Task goal » Count every line that holds the string "Write", and report the number alone.

______________________________

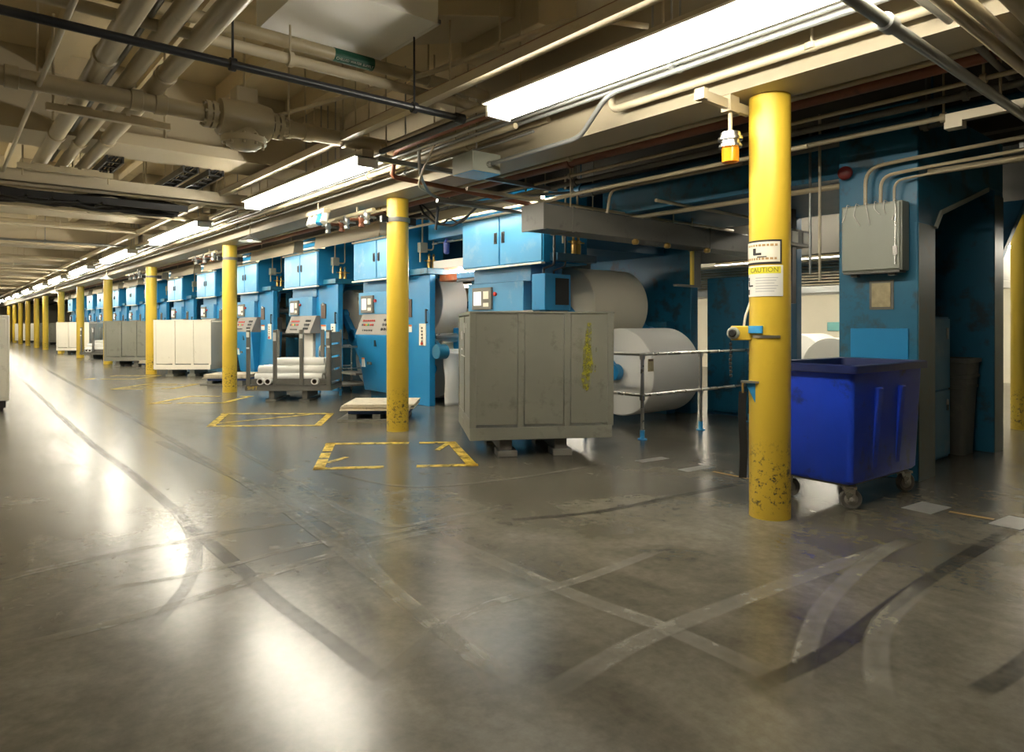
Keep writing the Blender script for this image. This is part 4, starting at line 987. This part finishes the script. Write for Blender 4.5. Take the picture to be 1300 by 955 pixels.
MB().box(0, .36, 0, .36, 0, .2).build('box', GREYBOX, t, bevel=.005); MB().box(.008, .352, .008, .352, -.006, 0).build('cover', LBLUE, t); MB().cyl((.2, .0, .08), (.2, -.06, .08), .03, n=10).cyl((.18, .18, .2), (.18, .18, 1.4), .009, n=6).build('connector', STEEL, t)
# fan of pipes in the upper right
pipe('grey_conduit', 'thick grey conduit slanting down across the upper right corner', alongX(1.46, 3.0, 2.2, 9.0), .032, CONDUIT, 0, 'conduit', couplings=[(3.74, 1.46, 3.0)])
pipe('grey_conduit', 'dark bent conduit right of the thick grey one', [(4.1, 1.5, 3.3), (4.5, 1.42, 3.22), (6.6, 1.55, 3.3)], .022, GREYDK, .2, 'conduit')
for i, (y, lab_) in enumerate(((1.27, 'left of the three'), (1.19, 'middle of the three'), (1.03, 'right of the three'))):
    pipe('beige_pipe', 'beige pipe slanting through the upper right corner, ' + lab_, alongX(y, 3.1, 2.6, 7.5), .032 if i != 2 else .045, BEIGE)
t = thing('strut_channel', 'short cream strut channel in the upper right corner', 'bracket', (5.95, -.2, 3.0))
MB().box(-.03, .03, 0, 2.1, 0, .07).build('channel', BEIGE_L, t, bevel=.004); MB().cyl((0, 1.75, .07), (0, 1.75, .55), .01, n=6).build('threaded_rod', BEIGE, t); MB().cyl((0, .5, .07), (0, .5, .55), .01, n=6).build('threaded_rod', BEIGE, t); MB().box(-.05, .05, 1.98, 2.1, -.05, .0).build('clip', BEIGE_L, t)
# dark runs above the press, along the row
runs = [(5.35, 3.30, .025, BEIGE, 'beige'), (5.55, 3.32, .055, RUST, 'rust'), (5.75, 3.22, .018, BEIGE, 'thin beige'), (6.05, 3.22, .03, GREYDK, 'grey'), (6.2, 3.12, .022, BEIGE, 'pale'), (6.55, 3.25, .05, NAVY, 'dark blue'), (7.0, 3.3, .04, GREYDK, 'dark'), (7.2, 2.90, .03, BEIGE, 'lowest')]
for i, (x, z, r, mm, c) in enumerate(runs):
    pipe('ceiling_run', '%s pipe above the presses, %s from the long beam' % (c, ORD[i]), alongY(x, z, -3, 55 if x < 6.4 else 6.85), r, mm, rods=[(x, 1.2 + i * .2 + k * 4.2, z) for k in range(3 if x < 6.4 else 2)], ztop=3.76)
pipe('conduit', 'conduit bending down from the ceiling above the bus duct', [(6.35, 3.9, 3.12), (6.35, 5.7, 3.12), (6.35, 5.75, 2.84)], .018, BEIGE, .12, 'conduit')
pipe('conduit', 'conduit swooping sideways above the bus duct', [(5.95, 3.0, 3.05), (5.95, 5.9, 3.05), (5.7, 6.5, 2.95), (5.7, 6.55, 2.85)], .02, BEIGE, .2, 'conduit')
pipe('cross_pipe', 'thin cross pipe just above the bus duct, nearer one', alongX(6.3, 3.0, 4.6, 10), .022, BEIGE)
pipe('cross_pipe', 'thin cross pipe just above the bus duct, farther one', alongX(6.9, 2.95, 4.6, 10), .025, CONDUIT)
pipe('cross_pipe', 'thin cross pipe above the handrail in front of the bus duct', alongX(5.2, 2.95, 6.6, 10), .02, BEIGE)
for i, (x, y, z0, z1) in enumerate(((6.9, 3.35, 1.9, 3.6), (7.2, 3.6, 2.0, 3.6))):
    pipe('drop_conduit', ['pale drop conduit left of the portal post', 'dark drop conduit with a red fitting left of the portal post'][i], [(x, y, z0), (x, y, z1)], .014, [BEIGE_L, CONDUIT][i], 0, 'conduit')
p = at(1073, 220, X=6.9)
t = thing('alarm_bell', 'dark red round alarm bell near the top of the portal post', 'alarm bell', p)
MB().lathe([(.07, 0), (.066, .02), (.04, .04), (.01, .045)], (0, 0, 0), (-1, -.2, 0), 20).build('gong', M('dark_red', (.12, .012, .01), .4), t); MB().box(-.0, .05, -.04, .04, -.04, .04).build('base', GREYDK, t)
# mid-distance overhead trays and cables
t = thing('cross_tray', 'long beige channel crossing the aisle just before the second strip light end', 'cable tray', (-7, 10.85, 3.30))
MB().box(0, 10.9, 0, .06, 0, .17).box(0, 10.9, 0, .3, .0, .02).box(0, 10.9, .24, .3, 0, .17).build('tray', BEIGE_L, t, bevel=.004)
for xx in (2, 4.5, 7.4, 8.4, 9.3): MB().cyl((xx, .15, .02), (xx, .15, 1.25), .01, n=6).build('hanger_rod', BEIGE, t)
t = thing('cable_tray', 'dark tray of tangled black cables crossing the left ceiling', 'cable tray', (-7, 11.5, 3.22))
MB().box(0, 10, 0, .03, 0, .1).box(0, 10, .6, .63, 0, .1).build('side_rail', BLACK, t)
m = MB()
for k in range(30): m.box(.1 + k * .3, .14 + k * .3, 0, .63, 0, .03)
m.build('rungs', GREYDK, t)
cb = MB()
for k in range(9):
    y0 = .05 + .06 * k; ph = random.uniform(0, 6)
    cb.tube([(i * .23, y0 + .03 * math.sin(i * .4 + ph), .05 + .12 * math.sin(i * .55 + ph) * random.uniform(.5, 1)) for i in range(44)], .022, 6)
tag(cb.build('cables', RUBBER, t), kind='stuff')
for xx in (1.5, 4.5, 7.5, 8.8): MB().cyl((xx, .3, .1), (xx, .3, 1.33), .01, n=6).build('hanger_rod', BEIGE, t)
for i, (x, lab_) in enumerate(((2.62, 'black cable ladder between the cross beam and the cross tray, left one'), (2.95, 'black cable ladder between the cross beam and the cross tray, right one'), (1.72, 'black cable ladder beside the rightmost fat pipe'))):
    t = thing('cable_ladder', lab_, 'cable tray', (x, 9.9, 3.55), 0, 'black cable ladders')
    m = MB().box(-.1, -.08, 0, 3.2, -.03, .05).box(.08, .1, 0, 3.2, -.03, .05)
    for k in range(11): m.box(-.1, .1, .1 + k * .3, .13 + k * .3, -.02, .0)
    m.build('ladder', BLACK, t)
    for k in range(4): MB().tube([(-.05 + k * .035, j * .4, .02 + .015 * math.sin(j + k)) for j in range(9)], .014, 6).build('cable', RUBBER, t)
    for yy in (.4, 2.8): MB().cyl((0, yy, 0), (0, yy, 1.0), .01, n=6).build('hanger_rod', BEIGE, t)
# further cross pipes that fill the distance on the left
far = [(12.6, 3.55, .05, BEIGE), (13.2, 3.35, .03, BEIGE_L), (14.4, 3.62, .07, BEIGE), (16.6, 3.45, .03, BEIGE_L), (17.4, 3.6, .06, BEIGE), (19.2, 3.4, .03, CONDUIT), (21.0, 3.55, .06, BEIGE), (24.4, 3.45, .05, BEIGE), (26.5, 3.6, .07, BEIGE), (28, 3.35, .03, BEIGE_L), (31.5, 3.5, .06, BEIGE), (34, 3.4, .05, BEIGE), (38.5, 3.5, .06, BEIGE), (41, 3.45, .05, BEIGE_L), (46, 3.5, .06, BEIGE), (53, 3.5, .06, BEIGE)]
for i, (y, z, r, mm) in enumerate(far):
    pipe('cross_pipe', '%s pipe crossing the aisle ceiling beyond the black cable tray' % ORD16[i], alongX(y, z, -7.5, 4.4), r, mm, rods=[(1.9, y, z)], group='far cross pipes')
# pendant reflectors and emergency lamps
def pendant(x, y, z, label):
    t = thing('bell_lamp', label, 'lamp', (x, y, z), 0, 'small bell lamps')
    MB().lathe([(.02, .10), (.03, .09), (.05, .06), (.19, -.02), (.195, -.025), (.185, -.02), (.045, .05)], (0, 0, 0), (0, 0, 1), 20).build('shade', WHITEP, t)
    MB().cyl((0, 0, .09), (0, 0, 3.6 - z), .01, n=6).build('stem', BEIGE, t)
    MB().lathe([(.02, .05), (.04, .02), (.03, -.01), (.005, -.02)], (0, 0, 0), (0, 0, 1), 12).build('bulb', TUBE2, t)
pendant(4.2, 12.2, 2.95, 'small white bell lamp near the end of the second strip light')
pendant(4.2, 25.6, 2.98, 'small white bell lamp near the fourth column')
pendant(4.2, 38.5, 2.98, 'farthest small white bell lamp')
t = thing('emergency_lamp', 'cluster of four tilted white and blue lamp heads near the second column', 'lamp', (4.3, 9.6, 2.98))
MB().box(-.05, .05, -.3, .3, .1, .16).cyl((0, 0, .16), (0, 0, .5), .012, n=8).build('bar', BEIGE, t)
for k in range(4):
    MB().lathe([(.03, .1), (.05, .06), (.055, -.1), (.045, -.11)], (0, -.24 + k * .16, .05), (.4, .3, 1), 14).build('head', WHITEP if k != 1 else LBLUE, t)
t = thing('cable_festoon', 'black drooping cables tied under the ceiling right of the second column', 'cable', (0, 0, 0))
MB().tube([at(x, y, X=5.62) for x, y in ((528, 250), (538, 272), (553, 284), (575, 287), (592, 276), (606, 262))], .018, 8, .12).build('cable', RUBBER, t)
MB().tube([at(x, y, X=5.64) for x, y in ((520, 247), (545, 268), (560, 288), (570, 276), (584, 285), (600, 268))], .014, 8, .12).build('cable', RUBBER, t)
MB().tube([at(553, 292, X=5.60), at(556, 262, X=5.60)], .022, 8).build('tie', BLACK, t)
t = thing('strut_drop', 'perforated hanging strut beside the conduits over the portal', 'bracket', (6.95, 1.62, 2.93))
MB().box(-.02, .02, -.02, .02, 0, .62).build('channel', GREYDK, t); MB().box(-.03, .03, -.05, .05, .0, .05).build('clamp', CONDUIT, t)
# valves and clamps clustered at the beam above the second and third columns
for i, (y, lab_) in enumerate(((9.15, 'second'), (16.3, 'third'), (23.6, 'fourth'))):
    t = thing('valve_cluster', 'cluster of small rusty valves under the beam beyond the %s column' % lab_, 'valve', (4.9, y, 2.98), 0, 'beam valve clusters')
    MB().tube([(-.2, -.5, .1), (-.2, 1.6, .1)], .03, 10).tube([(.1, -.6, .16), (.1, 1.8, .16)], .02, 8).build('manifold', BEIGE, t)
    for k in range(5):
        y_ = -.3 + k * .32
        m = MB().lathe([(.03, .1), (.05, .07), (.05, -.02), (.03, -.05), (.045, -.06), (.045, -.1), (.02, -.11)], (-.2 + .08 * (k % 2), y_, .02), (0, 0, 1), 12)
        m.cyl((-.3, y_, .02), (-.05, y_, .02), .016, n=8)
        m.build('valve', RUST if k % 2 else CONDUIT, t)
    MB().cyl((-.2, 0, .1), (-.2, 0, .22), .012, n=6).build('hanger_rod', BEIGE, t)
# small step rail between the tube rack and the second press
t = thing('step_platform', 'grey step platform with tube rails right of the tube rack', 'steps', (6.35, 13.1, 0))
for z, d in ((.22, .75), (.44, .4)): MB().box(.75 - d, .75, 0, 1.0, z - .04, z).build('tread', GREYDK, t)
for y in (0, 1.0):
    MB().tube([(0, y, 0), (0, y, 1.0), (.75, y, 1.0), (.75, y, 0)], .02, 8, .06).tube([(0, y, .55), (.75, y, .55)], .016, 8).build('rail', STEEL, t)
    MB().cyl((0, y, 0), (0, y, .14), .028, n=10).build('foot', LBLUE, t)

# ------------------------------------------------------------------ camera, world, view
cam = bpy.data.cameras.new('camera'); co = bpy.data.objects.new('camera', cam); COL.objects.link(co)
cam.sensor_width = 36; cam.sensor_fit = 'HORIZONTAL'; cam.lens = 36 * F / 1300
cam.shift_x = 0; cam.shift_y = (CY - 477.5) / 1300
co.location = (0, 0, EYE); co.rotation_euler = (PI / 2, 0, -math.atan2(728, 870))
cam.clip_start = .05; cam.clip_end = 300
SC.camera = co
w = bpy.data.worlds.new('world'); SC.world = w; w.use_nodes = True
w.node_tree.nodes['Background'].inputs[0].default_value = (.9, .95, 1, 1); w.node_tree.nodes['Background'].inputs[1].default_value = .1
SC.view_settings.view_transform = 'Standard'; SC.view_settings.look = 'None'; SC.view_settings.gamma = 1
SC.view_settings.use_curve_mapping = False
SC.view_settings.exposure = 1.32
SC.cycles.max_bounces = 8; SC.cycles.diffuse_bounces = 4; SC.cycles.glossy_bounces = 4; SC.cycles.transparent_max_bounces = 24
SC.cycles.use_denoising = True
SC.cycles.sample_clamp_indirect = 8
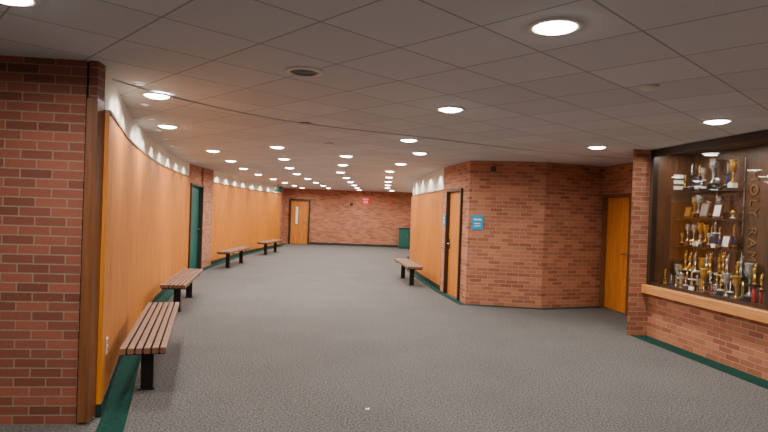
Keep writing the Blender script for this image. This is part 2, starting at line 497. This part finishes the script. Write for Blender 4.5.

______________________________

Output below » 2